With grateful thanks to the André François Estate, for their kind permission to reference the original Pas de Dieux set and costume designs in this new production. © ADAGP, Paris and DACS, London 2021 

★★★★★

‘Heavenly… joyful… gloriously graceful’

The Telegraph

★★★★★

A mix of styles that brings out the best in Scottish Ballet’s impressively versatile dancers, who fizz and sparkle’

The Herald

★★★★★

‘Exuberant escapism’

The Scotsman

★★★★★

Leggy, sexy and modern’

The Stage

Synopsis

Prologue – The Warm-Up 

The Choreographer enters the studio. He flicks on the lights, sits down next to a piano, and begins preparing his new ballet. Simple steps turn into choreography, and he begins imagining what this new ballet could become. 
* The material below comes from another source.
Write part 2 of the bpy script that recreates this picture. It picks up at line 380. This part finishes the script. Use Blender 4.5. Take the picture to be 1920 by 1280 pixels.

The Pianist arrives for the company’s warm-up. He mischievously mimics the choreographer’s musings as the dancers arrive and class begins. However, the hard work is interrupted as everyone’s attention turns to the arrival of the Star Ballerina. 

Act 1 – The Rehearsal 

Scene 1 – The Clouds of Mount Olympus

The rehearsal begins – the Star Ballerina playing the role of Aphrodite, who, having grown tired of her life in the clouds of Mount Olympus and her marriage to Zeus (played by the Choreographer), spends her days longing for freedom, spying on the mortals below and imagining what fun they must be having. Unable to resist temptation, she and her trusty friend Eros fly to sunny France together to wreak a little havoc. 

Scene 2 – A Beach in the South of France

Down on earth, a handsome Lifeguard lives blissfully by the sea with his Fiancée until Eros shoots his celestial arrow at the pair and whisks her away, leaving the Lifeguard under Aphrodite’s spell. 

Zeus discovers that Aphrodite is missing and sends down a thunderous warning, which she ignores. 

Act 2 – The Interruption 

As the couples lay resting, Zeus awakens the Lifeguard and his Fiancée and reunites them. Aphrodite wakes to find herself alone. She suspects Zeus has had a hand in the Lifeguard’s disappearance and begins to plan her playful revenge.

The story, however, stalls as the rehearsal is interrupted by the Choreographer giving his notes to the dancers playing the young lovers. The Star Ballerina finds herself being ignored, not unlike Aphrodite in the ballet they are rehearsing. She strikes up a flirtation with a stagehand, sure to get back the attention of the Choreographer – and it works, in fact, it works so well that a fight ensues, and the Choreographer wins back the affections of the Star Ballerina. They dance a duet which in turn becomes the reconciliation of their on-stage characters, Zeus and Aphrodite. 

Act 3 – The Premiere 

Reunited, both on and off the stage, the Star Ballerina and the Choreographer transport us to the premiere of the new ballet at the Paris Opéra where the whole company join in a dazzling finale ending with rapturous curtain calls for all. 

Epilogue 

As the dancers disperse, the Star Ballerina and the Choreographer walk away hand in hand, glancing back to an empty stage where all the magic has happened and to where it will one day return.